DARPA Deka Arm
DARPA developed the DEKA Arm with the aim of helping wearers control their movements precisely. DARPA

Combat veterans returning home with an arm missing might soon be equipped with the most sophisticated prosthetic on the planet and actually regain their sense of touch. DARPA is investing nearly $7 million in the “Luke Arm," named after Luke Skywalker, after President Obama called for more sophisticated resources for American soldiers coming home from the battlefield.

The Defense Advanced Research Projects Agency, the research arm of the U.S. military announced Thursday it will help fund the project as part of a contract with DEKA, a New Hampshire-based research firm. The DEKA Arm (the official name for the prosthetic, though it's been popularized as the Luke Arm) made headlines earlier this year when DARPA released a video of an amputee using it to climb a rock wall.
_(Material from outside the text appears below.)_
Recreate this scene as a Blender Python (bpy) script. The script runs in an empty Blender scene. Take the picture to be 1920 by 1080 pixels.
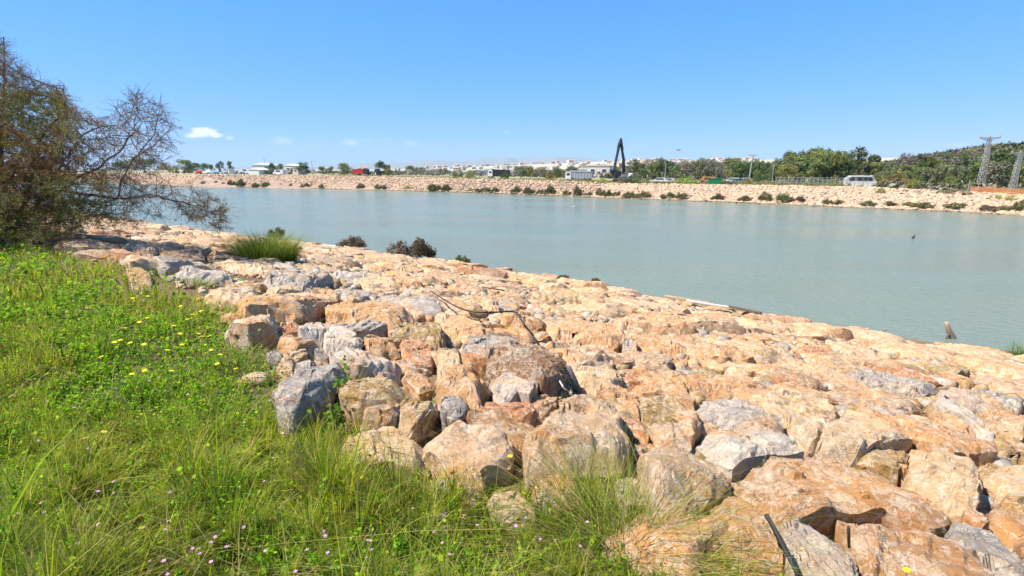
import bpy, math, random
import numpy as np
from mathutils import Vector
random.seed(7)
RS = np.random.RandomState(11)
R = math.radians
scene = bpy.context.scene
COL = scene.collection

# ------------------------------------------------------------------ camera
FPX, PITCH, EYE, HOR = 960.0, R(13.03), 6.0, 318.0
cd = bpy.data.cameras.new('camera'); cam = bpy.data.objects.new('camera', cd); COL.objects.link(cam)
cd.sensor_width = 36; cd.lens = 18; cd.clip_start = 0.05; cd.clip_end = 60000
cam.location = (0, 0, EYE); cam.rotation_euler = (R(90) - PITCH, 0, 0)
scene.camera = cam

# ------------------------------------------------------------------ light
SUN_AZ = Vector((-0.98, -0.18, 0)).normalized(); SUN_EL = R(56)
world = bpy.data.worlds.new('World'); scene.world = world; world.use_nodes = True
sd = bpy.data.lights.new('sun', 'SUN'); so = bpy.data.objects.new('sun', sd); COL.objects.link(so)
sd.energy = 5.0; sd.angle = R(0.5); sd.color = (1.0, 0.94, 0.84)
sdir = Vector((SUN_AZ.x * math.cos(SUN_EL), SUN_AZ.y * math.cos(SUN_EL), math.sin(SUN_EL)))
so.rotation_euler = sdir.to_track_quat('Z', 'Y').to_euler()
scene.view_settings.view_transform = 'Standard'; scene.view_settings.look = 'None'
scene.view_settings.exposure = 1.15; scene.view_settings.gamma = 1
scene.cycles.max_bounces = 8; scene.cycles.transparent_max_bounces = 8
scene.cycles.volume_bounces = 0

def ray(px, py):
    dx = (px - 960) / FPX; dy = (540 - py) / FPX
    c, s = math.cos(PITCH), math.sin(PITCH)
    return np.array([dx, c + dy * s, -s + dy * c])
def at_z(px, py, z):
    d = ray(px, py); t = (z - EYE) / d[2]
    return np.array([d[0] * t, d[1] * t, z])
def to_px(x, y, z):
    c, s = math.cos(PITCH), math.sin(PITCH)
    zz = z - EYE; f = y * c - zz * s; u = y * s + zz * c
    f = np.maximum(f, 1e-6)
    return 960 + FPX * x / f, 540 - FPX * u / f

def build_world():
    nt = world.node_tree; nt.nodes.clear()
    N, L = nt.nodes.new, nt.links.new
    out = N('ShaderNodeOutputWorld'); bg = N('ShaderNodeBackground'); bg.inputs['Strength'].default_value = 0.08
    sky = N('ShaderNodeTexSky'); sky.sky_type = 'NISHITA'; sky.sun_disc = False
    sky.sun_elevation = SUN_EL; sky.sun_rotation = math.atan2(SUN_AZ.x, SUN_AZ.y)
    sky.altitude = 0; sky.air_density = 1.0; sky.dust_density = 0.0; sky.ozone_density = 3.0
    tc = N('ShaderNodeTexCoord')
    def math_(op, a, b=None, c=None, clamp=False):
        m = N('ShaderNodeMath'); m.operation = op; m.use_clamp = clamp
        for i, v in enumerate((a, b, c)):
            if v is None: continue
            if hasattr(v, 'links') or hasattr(v, 'is_linked'): L(v, m.inputs[i])
            else: m.inputs[i].default_value = v
        return m.outputs[0]
    sep = N('ShaderNodeSeparateXYZ'); L(tc.outputs['Generated'], sep.inputs[0])
    az = math_('ARCTAN2', sep.outputs[0], sep.outputs[1]); el = math_('ARCSINE', sep.outputs[2])
    nz = N('ShaderNodeTexNoise'); nz.inputs['Scale'].default_value = 55; nz.inputs['Detail'].default_value = 6
    nz.inputs['Roughness'].default_value = 0.6
    L(tc.outputs['Generated'], nz.inputs['Vector'])
    nn = math_('SUBTRACT', nz.outputs['Fac'], 0.5)
    total = None
    # small far cumulus: azimuth, elevation (rad), half sizes, strength
    for px, py, wx, wy, st in [(385, 248, 27, 11, 2.2), (358, 254, 16, 6, 1.2), (403, 253, 20, 7, 1.8), (430, 259, 11, 4, .5),
                               (530, 263, 24, 8, .32), (655, 267, 22, 7, .4), (690, 264, 14, 4, .25), (774, 269, 15, 6, .5), (590, 275, 18, 5, .2),
                               (1790, 272, 30, 6, .3), (950, 248, 8, 4, .22), (725, 262, 14, 4, .2), (1200, 272, 12, 5, .12)]:
        d = ray(px, py); d = d / np.linalg.norm(d)
        a0 = math.atan2(d[0], d[1]); e0 = math.asin(d[2])
        sc = math.cos(math.atan((px - 960) / FPX))
        u = math_('DIVIDE', math_('SUBTRACT', az, a0), wx / FPX * sc * sc)
        v = math_('DIVIDE', math_('SUBTRACT', el, e0), wy / FPX * sc)
        r2 = math_('ADD', math_('MULTIPLY', u, u), math_('MULTIPLY', v, v))
        m = math_('SUBTRACT', 1.0, r2)
        m = math_('ADD', m, math_('MULTIPLY', nn, 3.2))
        m = math_('MULTIPLY', math_('MULTIPLY', m, .8, None, True), st)
        total = m if total is None else math_('MAXIMUM', total, m)
    mix = N('ShaderNodeMix'); mix.data_type = 'RGBA'
    L(math_('MULTIPLY', total, 0.95, None, True), mix.inputs['Factor'])
    # clear spring air: response of each colour channel of the sky
    sp = N('ShaderNodeSeparateColor'); cb = N('ShaderNodeCombineColor'); L(sky.outputs[0], sp.inputs[0])
    for k, (g_, a_) in enumerate([(.90, .37), (.50, 1.40), (.50, 2.5)]): L(math_('MULTIPLY', math_('POWER', sp.outputs[k], g_), a_), cb.inputs[k])
    L(cb.outputs[0], mix.inputs['A']); mix.inputs['B'].default_value = (6.6, 6.5, 7.0, 1)
    L(mix.outputs['Result'], bg.inputs['Color']); L(bg.outputs[0], out.inputs[0])
build_world()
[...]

DARPA first invested $18.1 million in the project, and is now adding another seven to regain the actual feel of an arm.

“The arm is also configurable with different modules for different levels of amputation,” the research agency said in a statement Thursday. “There's the full arm system, or the Luke can be configured without a shoulder module if the amputation is between the shoulder and elbow. If the amputation is between the elbow and the wrist, the elbow module isn't needed. The Luke has six preprogrammed grip patterns in the hand that users can select using controls.”

Whatever the developments, though, even DARPA admitted that most of the people the Luke Arm was actually designed for will probably never have the chance to use it. The majority of “private insurers appear to be unpersuaded when it comes to covering such advanced prosthetics,” DARPA noted, adding that the cost per unit could exceed $100,000.